[What is expected]
Using the records that appear below, write out exactly the lines from the one with "Write a Blender" through the one with "sc = bpy.context.scene", keeping both end lines.
_ _ _ _ _
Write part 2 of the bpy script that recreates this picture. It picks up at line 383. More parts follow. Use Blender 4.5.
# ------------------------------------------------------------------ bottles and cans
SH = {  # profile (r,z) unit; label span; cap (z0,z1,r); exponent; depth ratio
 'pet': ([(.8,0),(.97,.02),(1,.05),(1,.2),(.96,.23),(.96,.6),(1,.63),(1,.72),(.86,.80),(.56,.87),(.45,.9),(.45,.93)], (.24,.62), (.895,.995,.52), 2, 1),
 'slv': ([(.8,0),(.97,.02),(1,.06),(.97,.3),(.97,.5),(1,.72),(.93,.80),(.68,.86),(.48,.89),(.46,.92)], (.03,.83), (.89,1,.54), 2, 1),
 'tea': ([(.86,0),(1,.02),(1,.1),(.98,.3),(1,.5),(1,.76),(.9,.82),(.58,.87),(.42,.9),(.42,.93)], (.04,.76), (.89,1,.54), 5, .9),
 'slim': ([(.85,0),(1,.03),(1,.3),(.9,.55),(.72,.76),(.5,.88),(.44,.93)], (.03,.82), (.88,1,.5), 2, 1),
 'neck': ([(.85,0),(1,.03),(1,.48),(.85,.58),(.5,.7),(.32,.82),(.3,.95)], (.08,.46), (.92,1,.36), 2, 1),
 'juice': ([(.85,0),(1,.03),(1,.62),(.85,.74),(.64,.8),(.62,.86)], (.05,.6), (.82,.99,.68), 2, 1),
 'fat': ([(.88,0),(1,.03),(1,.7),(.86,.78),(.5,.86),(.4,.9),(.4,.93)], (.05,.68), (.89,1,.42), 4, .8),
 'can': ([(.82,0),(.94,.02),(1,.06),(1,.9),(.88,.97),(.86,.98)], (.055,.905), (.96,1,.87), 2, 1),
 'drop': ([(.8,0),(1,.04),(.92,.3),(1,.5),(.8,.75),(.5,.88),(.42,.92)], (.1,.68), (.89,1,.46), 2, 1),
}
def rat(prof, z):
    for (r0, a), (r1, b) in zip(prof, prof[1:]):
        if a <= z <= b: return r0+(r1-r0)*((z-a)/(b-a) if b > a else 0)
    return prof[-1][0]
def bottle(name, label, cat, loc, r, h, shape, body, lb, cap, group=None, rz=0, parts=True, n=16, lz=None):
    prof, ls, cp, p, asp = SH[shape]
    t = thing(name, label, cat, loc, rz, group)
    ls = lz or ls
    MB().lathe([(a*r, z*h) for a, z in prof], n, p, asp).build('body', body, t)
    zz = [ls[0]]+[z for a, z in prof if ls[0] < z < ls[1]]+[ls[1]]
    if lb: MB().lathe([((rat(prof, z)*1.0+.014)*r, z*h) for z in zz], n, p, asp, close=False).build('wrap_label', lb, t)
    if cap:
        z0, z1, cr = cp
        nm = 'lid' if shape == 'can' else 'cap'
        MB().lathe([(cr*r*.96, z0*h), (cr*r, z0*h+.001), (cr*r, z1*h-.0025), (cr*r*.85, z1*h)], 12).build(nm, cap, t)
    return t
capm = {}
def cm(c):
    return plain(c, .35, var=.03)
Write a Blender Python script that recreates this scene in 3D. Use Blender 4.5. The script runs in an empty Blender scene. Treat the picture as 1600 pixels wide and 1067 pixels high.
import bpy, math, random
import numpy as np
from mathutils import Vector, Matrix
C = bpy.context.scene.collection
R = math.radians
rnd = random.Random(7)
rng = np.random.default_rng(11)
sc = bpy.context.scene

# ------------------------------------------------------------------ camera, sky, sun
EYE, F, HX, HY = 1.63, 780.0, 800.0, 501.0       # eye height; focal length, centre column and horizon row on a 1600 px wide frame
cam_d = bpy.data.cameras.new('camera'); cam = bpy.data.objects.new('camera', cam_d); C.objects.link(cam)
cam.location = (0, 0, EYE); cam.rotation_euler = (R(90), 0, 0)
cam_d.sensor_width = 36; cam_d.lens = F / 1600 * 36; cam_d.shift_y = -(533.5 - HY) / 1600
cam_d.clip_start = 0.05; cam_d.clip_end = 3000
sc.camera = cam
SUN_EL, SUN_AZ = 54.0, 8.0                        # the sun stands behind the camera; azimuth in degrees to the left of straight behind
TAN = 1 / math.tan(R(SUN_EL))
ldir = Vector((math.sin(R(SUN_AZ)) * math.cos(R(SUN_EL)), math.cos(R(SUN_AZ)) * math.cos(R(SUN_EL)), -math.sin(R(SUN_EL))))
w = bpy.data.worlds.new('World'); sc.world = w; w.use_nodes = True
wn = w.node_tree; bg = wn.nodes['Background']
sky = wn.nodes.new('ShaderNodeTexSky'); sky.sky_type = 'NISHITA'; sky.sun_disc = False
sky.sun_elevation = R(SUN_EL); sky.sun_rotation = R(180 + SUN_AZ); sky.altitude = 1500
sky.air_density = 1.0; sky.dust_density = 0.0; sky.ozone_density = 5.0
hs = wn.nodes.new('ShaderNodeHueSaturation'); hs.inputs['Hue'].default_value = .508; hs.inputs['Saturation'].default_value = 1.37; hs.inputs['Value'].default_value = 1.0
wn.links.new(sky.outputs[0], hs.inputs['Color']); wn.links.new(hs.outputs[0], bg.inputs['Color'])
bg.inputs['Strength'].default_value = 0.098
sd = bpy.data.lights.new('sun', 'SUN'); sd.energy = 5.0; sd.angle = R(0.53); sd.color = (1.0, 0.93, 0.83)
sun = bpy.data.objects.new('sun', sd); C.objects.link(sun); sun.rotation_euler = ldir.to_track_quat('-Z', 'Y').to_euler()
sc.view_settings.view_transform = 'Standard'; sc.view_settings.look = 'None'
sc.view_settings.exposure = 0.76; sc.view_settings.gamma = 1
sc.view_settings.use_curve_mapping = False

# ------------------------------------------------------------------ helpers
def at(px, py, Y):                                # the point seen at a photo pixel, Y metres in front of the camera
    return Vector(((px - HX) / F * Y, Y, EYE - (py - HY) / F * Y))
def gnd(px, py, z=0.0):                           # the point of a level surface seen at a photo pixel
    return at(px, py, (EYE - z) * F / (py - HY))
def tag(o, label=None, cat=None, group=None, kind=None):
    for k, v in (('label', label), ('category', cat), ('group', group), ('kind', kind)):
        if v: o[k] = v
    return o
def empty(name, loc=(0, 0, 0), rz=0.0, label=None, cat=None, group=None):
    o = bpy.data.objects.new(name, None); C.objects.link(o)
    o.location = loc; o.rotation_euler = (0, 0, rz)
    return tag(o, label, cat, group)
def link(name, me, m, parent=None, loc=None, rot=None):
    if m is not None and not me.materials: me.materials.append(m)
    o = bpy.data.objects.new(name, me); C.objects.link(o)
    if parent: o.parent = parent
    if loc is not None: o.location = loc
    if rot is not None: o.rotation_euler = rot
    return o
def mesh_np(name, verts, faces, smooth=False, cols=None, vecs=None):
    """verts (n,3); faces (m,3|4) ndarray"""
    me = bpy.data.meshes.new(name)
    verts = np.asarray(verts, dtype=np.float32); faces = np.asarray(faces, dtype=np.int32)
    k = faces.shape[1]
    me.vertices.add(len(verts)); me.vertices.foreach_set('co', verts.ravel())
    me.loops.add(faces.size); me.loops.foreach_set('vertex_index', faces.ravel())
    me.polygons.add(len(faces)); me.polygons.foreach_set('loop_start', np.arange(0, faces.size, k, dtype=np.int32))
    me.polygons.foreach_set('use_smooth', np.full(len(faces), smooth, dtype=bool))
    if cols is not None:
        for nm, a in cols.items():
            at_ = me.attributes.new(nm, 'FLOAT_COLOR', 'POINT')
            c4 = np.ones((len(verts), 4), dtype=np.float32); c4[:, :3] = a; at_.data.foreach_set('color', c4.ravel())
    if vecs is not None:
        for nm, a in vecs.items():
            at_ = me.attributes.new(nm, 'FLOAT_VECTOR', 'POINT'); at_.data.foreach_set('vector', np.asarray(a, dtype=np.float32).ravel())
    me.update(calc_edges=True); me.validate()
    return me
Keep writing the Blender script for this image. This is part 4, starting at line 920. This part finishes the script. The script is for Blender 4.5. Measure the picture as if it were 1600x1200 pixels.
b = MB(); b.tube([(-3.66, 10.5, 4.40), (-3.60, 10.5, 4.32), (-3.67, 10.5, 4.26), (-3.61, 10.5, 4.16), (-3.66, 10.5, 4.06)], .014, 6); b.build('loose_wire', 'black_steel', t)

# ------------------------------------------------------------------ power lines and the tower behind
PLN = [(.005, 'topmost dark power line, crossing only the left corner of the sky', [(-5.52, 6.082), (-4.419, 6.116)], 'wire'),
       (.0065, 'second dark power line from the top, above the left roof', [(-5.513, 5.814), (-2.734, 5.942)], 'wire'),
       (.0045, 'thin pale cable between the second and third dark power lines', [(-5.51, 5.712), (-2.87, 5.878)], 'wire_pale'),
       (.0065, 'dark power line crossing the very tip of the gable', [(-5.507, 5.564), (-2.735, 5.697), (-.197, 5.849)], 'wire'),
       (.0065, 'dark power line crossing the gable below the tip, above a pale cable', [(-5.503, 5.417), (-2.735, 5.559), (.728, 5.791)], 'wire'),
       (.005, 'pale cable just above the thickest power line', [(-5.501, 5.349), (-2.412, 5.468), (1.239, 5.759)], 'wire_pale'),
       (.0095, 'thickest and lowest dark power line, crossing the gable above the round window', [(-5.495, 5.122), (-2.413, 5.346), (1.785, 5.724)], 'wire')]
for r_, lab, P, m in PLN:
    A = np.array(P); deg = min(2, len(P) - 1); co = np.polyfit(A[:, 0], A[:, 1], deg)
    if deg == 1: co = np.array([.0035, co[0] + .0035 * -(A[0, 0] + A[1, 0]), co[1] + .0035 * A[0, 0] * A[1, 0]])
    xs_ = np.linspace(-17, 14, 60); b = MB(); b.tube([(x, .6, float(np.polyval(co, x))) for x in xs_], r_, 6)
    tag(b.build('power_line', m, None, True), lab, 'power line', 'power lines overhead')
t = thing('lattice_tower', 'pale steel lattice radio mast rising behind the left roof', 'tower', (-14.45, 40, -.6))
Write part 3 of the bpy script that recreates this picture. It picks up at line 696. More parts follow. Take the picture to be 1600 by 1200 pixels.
_ _ _ _ _
[Finished exercise]
Write a Blender Python script that recreates this scene in 3D. Use Blender 4.5. The script runs in an empty Blender scene. Treat the picture as 1600 pixels wide and 1067 pixels high.
import bpy, math, random
import numpy as np
from mathutils import Vector, Matrix
C = bpy.context.scene.collection
R = math.radians
rnd = random.Random(7)
rng = np.random.default_rng(11)
sc = bpy.context.scene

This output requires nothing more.